Smaller Reporting Companies

Smaller reporting companies would be subject to the proposed rules, but the required disclosure would be reduced in the following manner, consistent with the scaled disclosure requirements that currently apply to smaller reporting companies:

  • Compensation information would be required for the PEO and the two other NEOs;
  • Only three years of information is required (as opposed to five years) and, in a company’s first year of disclosure under the proposed rules, only two years of information is required;
  • No peer group TSR would be required, nor would a comparison of the cumulative TSR of the company to that of its peer group;1
  • Because total compensation for smaller reporting companies does not include the change in the actuarial present value for defined benefit pension plans pension values, compensation “actually paid” would not include these amounts; and
  • XBRL tagging would not be required until the third proxy or information statement that includes pay for performance disclosure.

Practical Considerations

Because the final requirements and effective date of the pay for performance rules are uncertain, companies may choose to defer any action to evaluate the potential impact of the proposed rules.
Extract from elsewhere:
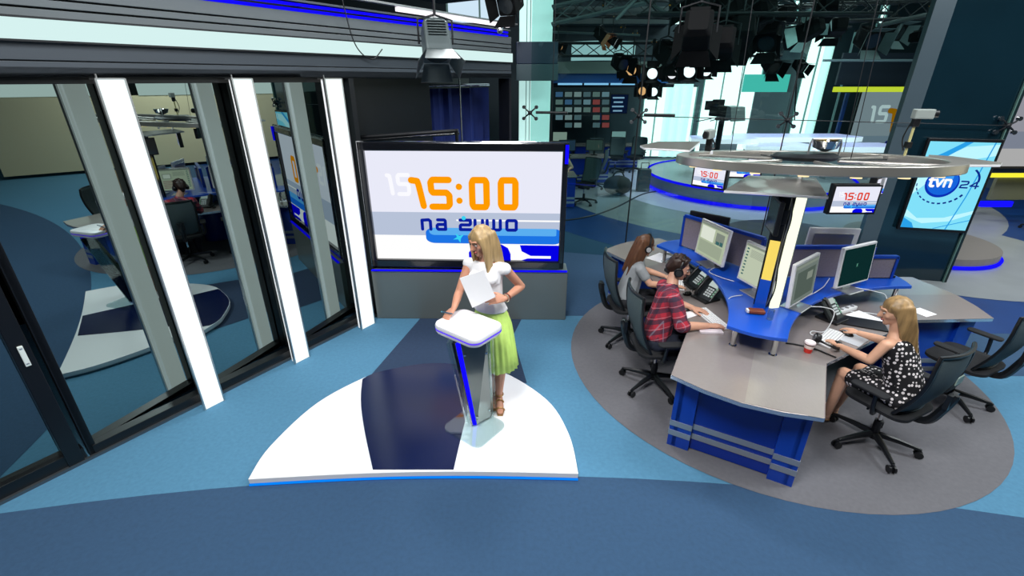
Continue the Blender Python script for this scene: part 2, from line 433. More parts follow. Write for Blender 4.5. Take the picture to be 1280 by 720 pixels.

However, companies that are particularly interested in staying abreast of potential disclosure developments in this area may wish to begin considering how the proposed rules could affect their existing compensation-related disclosures and how they would comply with the proposed rules if the SEC adopts the proposed rules in their current form, including preparation of sample disclosure to flush out any potential issues.

1 The proposing release is clear that smaller reporting companies would not be required to present a peer group TSR, although the proposed rules only explicitly exempt smaller reporting companies from including a comparison of the cumulative TSR of the company to that of its peer group in its disclosure of the relationship between executive compensation and the company’s TSR.